Stallman founded FSF in 1985, dedicating it to promote computer
users` rights to use, study, copy, modify and redistribute computer
programs. In particular, FSF promotes the GNU operating system (GNU
is a recursive acronym for `GNU`s Not Unix`), used widely today in
its GNU/Linux variant, often mistakenly called just `Linux`.

FSF also helps to spread awareness of the ethical and political
issues of freedom in the use of software. The FSF believes that
free software is a matter of freedom, not price.

The GNU General Public Licence (GNU GPL) gives each user the
freedom to run, copy, distribute, study, change and improve the
software, based on unfettered access to the source code Being free
to do this means (among other things) that you do not have to ask
or pay for permission. While granting the user these freedoms, the
GNU GPL defends them by saying that no one is allowed to take them
away from anyone else. Any published program, which incorporates
all or a substantial part of a GPL-covered program, must itself be
released under the GNU GPL. The GPL ensures that no person or
community can privatize the community’s free software.

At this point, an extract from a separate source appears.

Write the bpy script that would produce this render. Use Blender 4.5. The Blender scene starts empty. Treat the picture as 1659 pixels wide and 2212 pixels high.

According to FSF-I, a developing country like India should
promote and encourage the use of free software not only because
India is economically backward and cannot afford expensive,
proprietary solutions, but also because of the `digital divide`
resulting from the country`s diversity in language and literacy
levels, as well as access to computers and bandwidth. Free software
can help bridge this divide by encouraging solidarity,
collaboration and voluntary community work amongst programmers and
computer users, says FSF-I.

Stallman`s visit to India will come on the heels of the recent
attack on GPL by Microsoft, which feels threatened by the fast
growth of the free software movement. (Stallman and FSF take pain
to distinguish `free software` from `open source`, which is a term
that, since 1998, has been used by another group rallying around
another celebrated hacker, Eric Raymond.)

Stallman’s itinerary in India will include a talk at NCST,
Bombay, the launch of FSF-I in Trivandrum, lectures at engineering
colleges in Trivandrum and Cochin, a session at Technopark and a
trip to Baroda.

FSF-I expects the Stallman visit to position Kerala as the Free
Software capital of India and to launch FSF-I’s activities within
the country on issues relating to training, support, and
distribution and dissemination of free software.